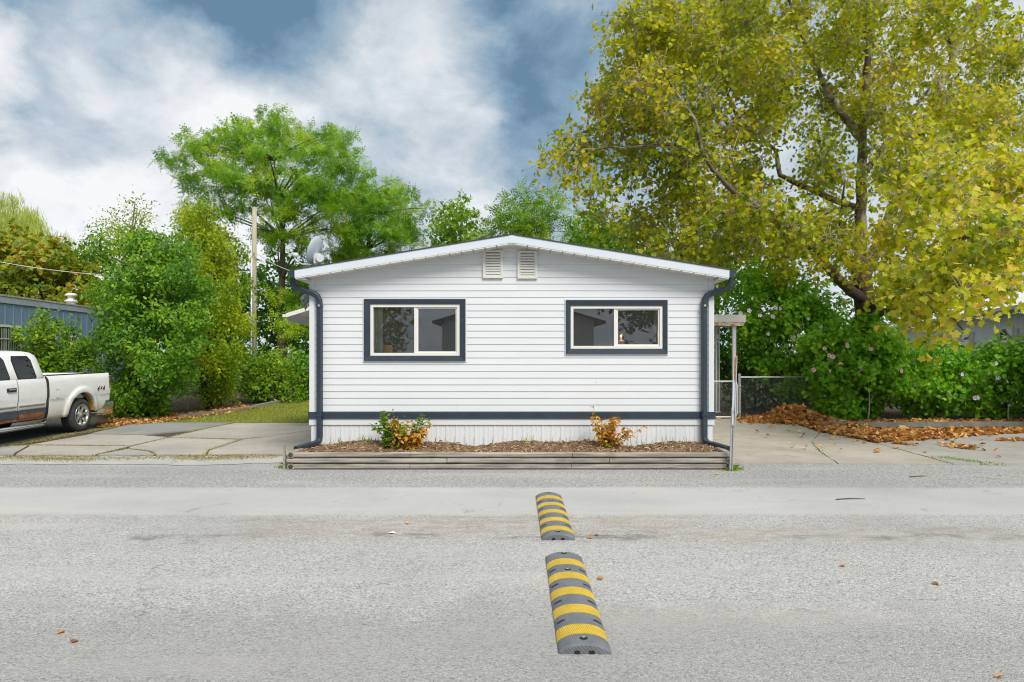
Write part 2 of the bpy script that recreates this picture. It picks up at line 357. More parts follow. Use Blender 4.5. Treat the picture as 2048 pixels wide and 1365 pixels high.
t = NT('dark_leafy_soil'); f = t.noise(5, 6, .65); s = t.noise(60, 4, .7)
t.set(Base_Color=t.mix(t.mr(s, .45, .65), t.ramp(f, [(.3, (.035, .022, .014)), (.7, (.10, .055, .028))]), (.14, .08, .035)), Roughness=1.); t.bump(s, .8, .03); m_soil = t.m
t = NT('parking_asphalt'); f = t.noise(1.5, 6, .6); s = t.noise(110, 3, .6)
t.set(Base_Color=t.mix(t.mr(s, .5, .7, 0, .6), t.ramp(f, [(.3, (.10, .10, .10)), (.7, (.19, .188, .18))]), (.06, .06, .06)), Roughness=.95); t.bump(s, .4, .01); m_park = t.m
sheet('parking_pad', [G(-900, 905), G(-20, 897), G(195, 860), G(230, 845), G(-200, 845), G(-900, 850)], -.004, m_park)
sheet('shrub_bed_left', [G(185, 858), G(300, 846), G(365, 839), G(452, 827), G(508, 819), G(560, 806), G(610, 790), G(430, 790), G(200, 830)], .000, m_soil)
sheet('shrub_bed_right', [(3.4, 17.9), (5.6, 17.2), (7.5, 16.0), (11.2, 15.75), (24, 15.75), (24, 19.6), (3.4, 21)], .004, m_soil)
t = NT('lawn'); f = t.noise(1.6, 6, .6); g = t.noise(30, 4, .7)
t.set(Base_Color=t.mix(t.mr(g, .4, .7, 0, .6), t.ramp(f, [(.3, (.17, .21, .03)), (.7, (.30, .30, .07))]), (.05, .06, .015)), Roughness=1.); t.bump(g, .8, .03)
sheet('lawn', [G(235, 848), G(300, 846.5), G(760, 846), G(800, 800), G(790, 780), G(610, 790), G(560, 805.5), G(508, 818.5), G(452, 827.5), G(360, 840)], .004, t.m)

# ------------------------------------------------------------------ the white mobile home
YF = 11.05
def fx(px): return (px - 1024) * YF / F
def fz(py): return H - (py - HY) * YF / F
home = thing('mobile_home', 'white double-wide mobile home with lap siding and dark slate trim', 'mobile home', (0, YF, 0))
XL, XR = fx(620), fx(1427)
SL, ZPK = 0.160, fz(488)                       # gable line of the wall under the soffit
def gl(x): return ZPK - SL * abs(x)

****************

Directions
Reproduce the material word for word, minus the images.

Answer
Write part 2 of the bpy script that recreates this picture. It picks up at line 357. More parts follow. Use Blender 4.5. Treat the picture as 2048 pixels wide and 1365 pixels high.
t = NT('dark_leafy_soil'); f = t.noise(5, 6, .65); s = t.noise(60, 4, .7)
t.set(Base_Color=t.mix(t.mr(s, .45, .65), t.ramp(f, [(.3, (.035, .022, .014)), (.7, (.10, .055, .028))]), (.14, .08, .035)), Roughness=1.); t.bump(s, .8, .03); m_soil = t.m
t = NT('parking_asphalt'); f = t.noise(1.5, 6, .6); s = t.noise(110, 3, .6)
t.set(Base_Color=t.mix(t.mr(s, .5, .7, 0, .6), t.ramp(f, [(.3, (.10, .10, .10)), (.7, (.19, .188, .18))]), (.06, .06, .06)), Roughness=.95); t.bump(s, .4, .01); m_park = t.m
sheet('parking_pad', [G(-900, 905), G(-20, 897), G(195, 860), G(230, 845), G(-200, 845), G(-900, 850)], -.004, m_park)
sheet('shrub_bed_left', [G(185, 858), G(300, 846), G(365, 839), G(452, 827), G(508, 819), G(560, 806), G(610, 790), G(430, 790), G(200, 830)], .000, m_soil)
sheet('shrub_bed_right', [(3.4, 17.9), (5.6, 17.2), (7.5, 16.0), (11.2, 15.75), (24, 15.75), (24, 19.6), (3.4, 21)], .004, m_soil)
t = NT('lawn'); f = t.noise(1.6, 6, .6); g = t.noise(30, 4, .7)
t.set(Base_Color=t.mix(t.mr(g, .4, .7, 0, .6), t.ramp(f, [(.3, (.17, .21, .03)), (.7, (.30, .30, .07))]), (.05, .06, .015)), Roughness=1.); t.bump(g, .8, .03)
sheet('lawn', [G(235, 848), G(300, 846.5), G(760, 846), G(800, 800), G(790, 780), G(610, 790), G(560, 805.5), G(508, 818.5), G(452, 827.5), G(360, 840)], .004, t.m)

# ------------------------------------------------------------------ the white mobile home
YF = 11.05
def fx(px): return (px - 1024) * YF / F
def fz(py): return H - (py - HY) * YF / F
home = thing('mobile_home', 'white double-wide mobile home with lap siding and dark slate trim', 'mobile home', (0, YF, 0))
XL, XR = fx(620), fx(1427)
SL, ZPK = 0.160, fz(488)                       # gable line of the wall under the soffit
def gl(x): return ZPK - SL * abs(x)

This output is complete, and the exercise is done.